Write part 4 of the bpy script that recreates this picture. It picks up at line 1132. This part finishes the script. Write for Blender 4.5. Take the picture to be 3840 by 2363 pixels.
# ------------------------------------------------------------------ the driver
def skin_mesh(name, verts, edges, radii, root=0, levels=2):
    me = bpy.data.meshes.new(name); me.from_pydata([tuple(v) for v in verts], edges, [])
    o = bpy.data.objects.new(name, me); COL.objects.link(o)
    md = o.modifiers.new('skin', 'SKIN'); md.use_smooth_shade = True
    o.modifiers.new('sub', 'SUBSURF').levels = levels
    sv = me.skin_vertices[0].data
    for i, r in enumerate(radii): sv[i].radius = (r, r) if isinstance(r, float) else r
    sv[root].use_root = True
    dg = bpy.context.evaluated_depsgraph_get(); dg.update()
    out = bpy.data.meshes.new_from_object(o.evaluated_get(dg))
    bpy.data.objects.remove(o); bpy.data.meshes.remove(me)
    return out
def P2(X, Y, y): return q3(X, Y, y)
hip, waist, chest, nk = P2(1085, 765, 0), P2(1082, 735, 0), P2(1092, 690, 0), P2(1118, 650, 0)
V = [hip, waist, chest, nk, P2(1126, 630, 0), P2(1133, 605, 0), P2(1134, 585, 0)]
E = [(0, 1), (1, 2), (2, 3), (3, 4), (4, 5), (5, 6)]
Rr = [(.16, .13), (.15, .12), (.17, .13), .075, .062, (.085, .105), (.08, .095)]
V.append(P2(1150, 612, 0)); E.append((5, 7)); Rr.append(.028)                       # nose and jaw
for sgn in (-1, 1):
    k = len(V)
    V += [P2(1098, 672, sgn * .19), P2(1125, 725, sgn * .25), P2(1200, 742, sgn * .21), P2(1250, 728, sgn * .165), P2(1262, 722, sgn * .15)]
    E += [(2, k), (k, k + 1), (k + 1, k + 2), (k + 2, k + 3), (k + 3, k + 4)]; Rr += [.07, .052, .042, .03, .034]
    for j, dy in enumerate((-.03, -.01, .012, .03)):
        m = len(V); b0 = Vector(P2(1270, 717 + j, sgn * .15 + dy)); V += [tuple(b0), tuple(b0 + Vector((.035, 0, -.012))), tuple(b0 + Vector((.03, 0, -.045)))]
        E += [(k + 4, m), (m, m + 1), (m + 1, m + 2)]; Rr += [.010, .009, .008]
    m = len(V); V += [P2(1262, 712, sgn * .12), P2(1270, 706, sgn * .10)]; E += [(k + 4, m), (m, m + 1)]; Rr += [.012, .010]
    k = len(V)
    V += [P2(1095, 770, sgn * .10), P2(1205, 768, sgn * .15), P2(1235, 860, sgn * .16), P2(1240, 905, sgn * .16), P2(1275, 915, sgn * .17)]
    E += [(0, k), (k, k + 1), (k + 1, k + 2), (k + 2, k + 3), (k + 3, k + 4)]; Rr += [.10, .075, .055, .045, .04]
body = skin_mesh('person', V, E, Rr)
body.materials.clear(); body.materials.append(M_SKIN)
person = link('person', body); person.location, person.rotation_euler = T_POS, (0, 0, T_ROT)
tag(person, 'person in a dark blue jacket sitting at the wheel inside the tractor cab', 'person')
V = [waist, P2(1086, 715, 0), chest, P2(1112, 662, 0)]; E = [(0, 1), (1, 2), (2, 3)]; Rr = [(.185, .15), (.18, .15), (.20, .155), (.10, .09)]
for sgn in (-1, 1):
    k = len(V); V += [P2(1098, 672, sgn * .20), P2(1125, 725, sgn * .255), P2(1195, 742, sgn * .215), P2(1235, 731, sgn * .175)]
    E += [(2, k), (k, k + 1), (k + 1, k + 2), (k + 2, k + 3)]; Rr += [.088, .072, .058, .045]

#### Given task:
Restate the data above word for word.

#### Complete answer:
Write part 4 of the bpy script that recreates this picture. It picks up at line 1132. This part finishes the script. Write for Blender 4.5. Take the picture to be 3840 by 2363 pixels.
# ------------------------------------------------------------------ the driver
def skin_mesh(name, verts, edges, radii, root=0, levels=2):
    me = bpy.data.meshes.new(name); me.from_pydata([tuple(v) for v in verts], edges, [])
    o = bpy.data.objects.new(name, me); COL.objects.link(o)
    md = o.modifiers.new('skin', 'SKIN'); md.use_smooth_shade = True
    o.modifiers.new('sub', 'SUBSURF').levels = levels
    sv = me.skin_vertices[0].data
    for i, r in enumerate(radii): sv[i].radius = (r, r) if isinstance(r, float) else r
    sv[root].use_root = True
    dg = bpy.context.evaluated_depsgraph_get(); dg.update()
    out = bpy.data.meshes.new_from_object(o.evaluated_get(dg))
    bpy.data.objects.remove(o); bpy.data.meshes.remove(me)
    return out
def P2(X, Y, y): return q3(X, Y, y)
hip, waist, chest, nk = P2(1085, 765, 0), P2(1082, 735, 0), P2(1092, 690, 0), P2(1118, 650, 0)
V = [hip, waist, chest, nk, P2(1126, 630, 0), P2(1133, 605, 0), P2(1134, 585, 0)]
E = [(0, 1), (1, 2), (2, 3), (3, 4), (4, 5), (5, 6)]
Rr = [(.16, .13), (.15, .12), (.17, .13), .075, .062, (.085, .105), (.08, .095)]
V.append(P2(1150, 612, 0)); E.append((5, 7)); Rr.append(.028)                       # nose and jaw
for sgn in (-1, 1):
    k = len(V)
    V += [P2(1098, 672, sgn * .19), P2(1125, 725, sgn * .25), P2(1200, 742, sgn * .21), P2(1250, 728, sgn * .165), P2(1262, 722, sgn * .15)]
    E += [(2, k), (k, k + 1), (k + 1, k + 2), (k + 2, k + 3), (k + 3, k + 4)]; Rr += [.07, .052, .042, .03, .034]
    for j, dy in enumerate((-.03, -.01, .012, .03)):
        m = len(V); b0 = Vector(P2(1270, 717 + j, sgn * .15 + dy)); V += [tuple(b0), tuple(b0 + Vector((.035, 0, -.012))), tuple(b0 + Vector((.03, 0, -.045)))]
        E += [(k + 4, m), (m, m + 1), (m + 1, m + 2)]; Rr += [.010, .009, .008]
    m = len(V); V += [P2(1262, 712, sgn * .12), P2(1270, 706, sgn * .10)]; E += [(k + 4, m), (m, m + 1)]; Rr += [.012, .010]
    k = len(V)
    V += [P2(1095, 770, sgn * .10), P2(1205, 768, sgn * .15), P2(1235, 860, sgn * .16), P2(1240, 905, sgn * .16), P2(1275, 915, sgn * .17)]
    E += [(0, k), (k, k + 1), (k + 1, k + 2), (k + 2, k + 3), (k + 3, k + 4)]; Rr += [.10, .075, .055, .045, .04]
body = skin_mesh('person', V, E, Rr)
body.materials.clear(); body.materials.append(M_SKIN)
person = link('person', body); person.location, person.rotation_euler = T_POS, (0, 0, T_ROT)
tag(person, 'person in a dark blue jacket sitting at the wheel inside the tractor cab', 'person')
V = [waist, P2(1086, 715, 0), chest, P2(1112, 662, 0)]; E = [(0, 1), (1, 2), (2, 3)]; Rr = [(.185, .15), (.18, .15), (.20, .155), (.10, .09)]
for sgn in (-1, 1):
    k = len(V); V += [P2(1098, 672, sgn * .20), P2(1125, 725, sgn * .255), P2(1195, 742, sgn * .215), P2(1235, 731, sgn * .175)]
    E += [(2, k), (k, k + 1), (k + 1, k + 2), (k + 2, k + 3)]; Rr += [.088, .072, .058, .045]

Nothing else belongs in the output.